There was this other time at he factory I worked at when they thought I'd stolen some lids. The KGBs called me up then, and not the local KGB department but the one in Berezne. The head of the kolkhoz gave me the notification but I said: “I don't have any transport to go there. If they really need it let them come here”. The KGBs came in less than two hours. Berezne was around 30km away. I went to my sister's then because if I hadn't it would have been one big disaster. The car came and I took a ride to Berezne with them. Then they took me to another big village – Liudvipol and start a case on theft. I said that they already know everything so just let me sign the needed papers and make this quick. Then KGBs told me to take another ride with them to my cousin who lived in Adamovychi village. We came there and I saw that they were in the middle of a search through in his house. The whole issue occurred because my cousin's daughter just graduated from a pedagogic institute and wrote a notification that her uncle had been imprisoned somewhere for the last 30 years even though he hadn't killed anyone. The KGBs must have thought I had some illegal materials hidden in that flat. They searched everything but couldn't find a thing. My brother was in the Party then. Anyway, they held me for some time and let me go.

There many provocative situations, yes. There were many families taken away from the village, many people murdered. Many people went to War and never came back. It's a good thing that there's the Book of Memories. Have you seen it?

            Ovsienko V.V.:What book? My home village for example has 346 people dead from starvation and 222 died at War.

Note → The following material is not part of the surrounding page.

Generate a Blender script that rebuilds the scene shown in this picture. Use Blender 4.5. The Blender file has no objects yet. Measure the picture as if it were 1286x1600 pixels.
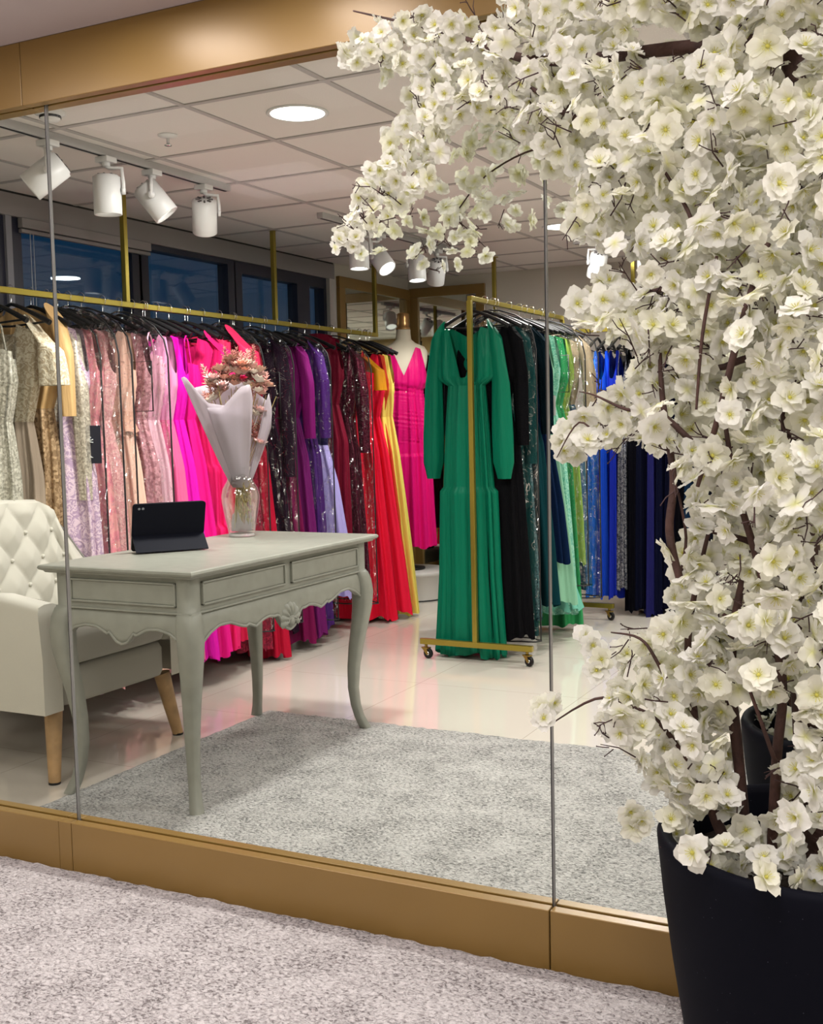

            Kurchyk M.Y.: Here, take a look. I thank Chervoniy for this book.

            Ovsienko V.V.: Let's take a look. I have another question: did you ever write or publish anything about yourself? Because I have everything about you which is on internet but the only newspaper which has information on you is the “Dzerkalo tyzhnia”. There's a dig publication from 2003. Was there anything else?

            Kurchyk M.Y.: Yes, there was a lot but I didn't write anything myself, journalists wrote about me. Horobec, for example, the guy who works throughout our region. Some journalists came from Zhytomyr. I could have written to “Volyn” magazine but didn't...

            Ovsienko V.V.: Levko Lukianenko provided a few text in his books, which he said were yours and he just used them in his book. He added something to make it look like a dialogue. Is that so? Do you have his third book? (Levko Lukianenko. “From imprisonment: memories and thoughts. Book three”. – K.: “Svitlytsia” publication, “Shidna Proekcia”, 2009. – 275-289).

            Kurchyk M.Y.: I did but I gave it away to my students.

            Ovsienko V.V.: I scanned the text from that book and published it on the KHPG website (http://archive.khpg.org/index.php?id=1339771552&w).

            Kurchyk M.Y.: Yes, but there are mistakes there. I made my oath of the 14th of January 1944. and my sentence term was 26 years. That's what it says. Levko must have made those mistakes accidentally because he served 26 years himself...

            Ovsienko V.V.: No, he served 27 years.

            Kurchyk M.Y.: Yes, and I served practically 31 year 2 months and 25 days – I calculated everything precisely.

            Ovsienko V.V.: The second tape is about to end. I'll turn the recorder off and if remember anything, I'll turn it on again. I think these were all the answers I needed. Thank you.